Exercise details: Exactly the lines from the start of the data below through the line that contains "from mathutils.bvhtree import BVHTree" are to be copied, with pictures left out.

^^^^

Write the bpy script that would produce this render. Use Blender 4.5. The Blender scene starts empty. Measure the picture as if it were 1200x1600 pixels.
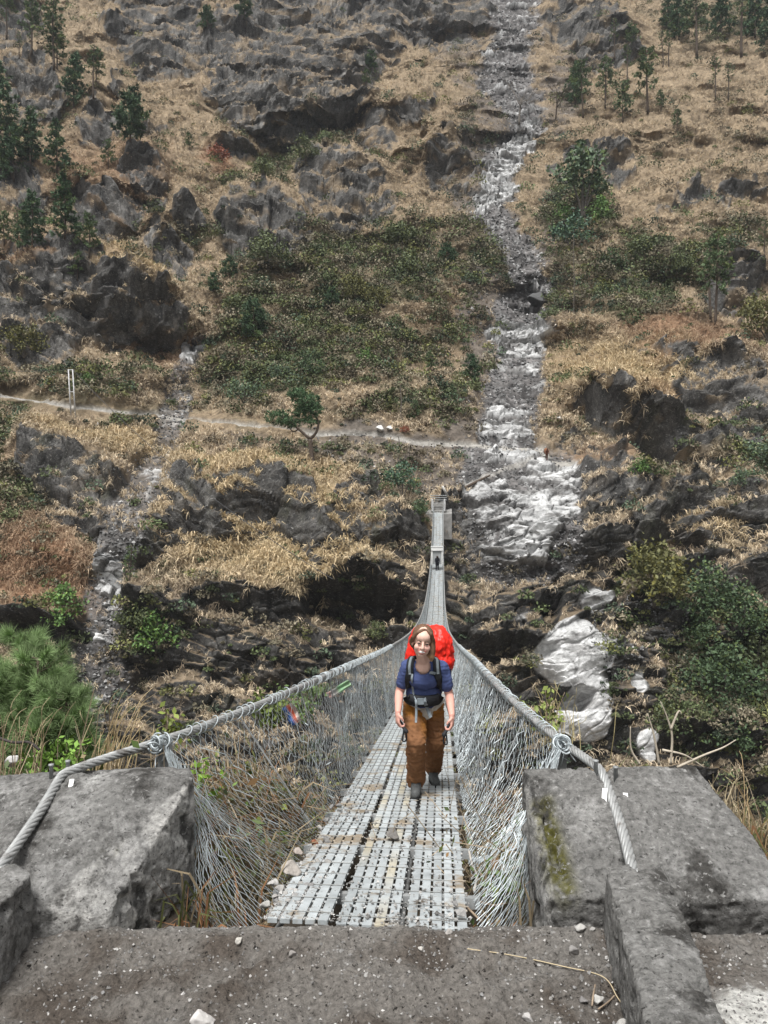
import bpy, math, random
import numpy as np
from mathutils import Vector, Matrix
from mathutils.bvhtree import BVHTree

random.seed(7)
rng = np.random.default_rng(7)
F = 1200.0            # focal length in photo pixels (photo is 1200 x 1600)
CH = 1.96             # eye height above the concrete landing
SC = bpy.context.scene
COL = SC.collection


def P(px, py, Y):
    """World point seen at photo pixel (px, py) at distance Y in front of the eye."""
    return np.array([(px - 600.0) / F * Y, Y, CH + (800.0 - py) / F * Y])


# ------------------------------------------------------------------ noise
def _hash(ix, iy, seed):
    h = (ix.astype(np.int64) * 374761393 + iy.astype(np.int64) * 668265263 + seed * 1442695041) & 0xFFFFFFFF
    h = ((h ^ (h >> 13)) * 1274126177) & 0xFFFFFFFF
    h = ((h ^ (h >> 16)) * 2246822519) & 0xFFFFFFFF
    return (h ^ (h >> 15)) & 0xFFFFFFFF


def perlin(x, y, seed=0):
    x = np.asarray(x, float); y = np.asarray(y, float)
    ix = np.floor(x); iy = np.floor(y)
    fx = x - ix; fy = y - iy
    u = fx * fx * fx * (fx * (fx * 6 - 15) + 10)
    v = fy * fy * fy * (fy * (fy * 6 - 15) + 10)

    def g(ax, ay):
        a = _hash(ix + ax, iy + ay, seed) * (2 * np.pi / 4294967296.0)
        return np.cos(a) * (fx - ax) + np.sin(a) * (fy - ay)
    n0 = g(0, 0) * (1 - u) + g(1, 0) * u
    n1 = g(0, 1) * (1 - u) + g(1, 1) * u
    return (n0 * (1 - v) + n1 * v) * 1.5


def fbm(x, y, seed=0, octv=4, gain=0.5, ridge=False):
    s = 0.0; a = 1.0; t = 0.0
    for o in range(octv):
        n = perlin(x * 2 ** o + 17.3 * o, y * 2 ** o - 9.1 * o, seed + o)
        if ridge:
            n = 1 - 2 * np.abs(n)
        s = s + a * n; t += a; a *= gain
    return s / t


def worley(x, y, seed=0):
    ix = np.floor(x); iy = np.floor(y)
    d1 = np.full(x.shape, 9.0); d2 = np.full(x.shape, 9.0); cid = np.zeros(x.shape)
    for ax in (-1, 0, 1):
        for ay in (-1, 0, 1):
            h = _hash(ix + ax, iy + ay, seed); h2 = _hash(ix + ax, iy + ay, seed + 77)
            dx = ix + ax + h / 4294967296.0 - x; dy = iy + ay + h2 / 4294967296.0 - y
            d = np.sqrt(dx * dx + dy * dy)
            c = d < d1
            d2 = np.where(c, d1, np.minimum(d2, d)); cid = np.where(c, (h % 1000) / 1000.0, cid)
            d1 = np.where(c, d, d1)
    return d1, d2, cid


def sstep(a, b, x):
    t = np.clip((x - a) / (b - a), 0, 1)
    return t * t * (3 - 2 * t)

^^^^

Response for this exercise:
Write the bpy script that would produce this render. Use Blender 4.5. The Blender scene starts empty. Measure the picture as if it were 1200x1600 pixels.
import bpy, math, random
import numpy as np
from mathutils import Vector, Matrix
from mathutils.bvhtree import BVHTree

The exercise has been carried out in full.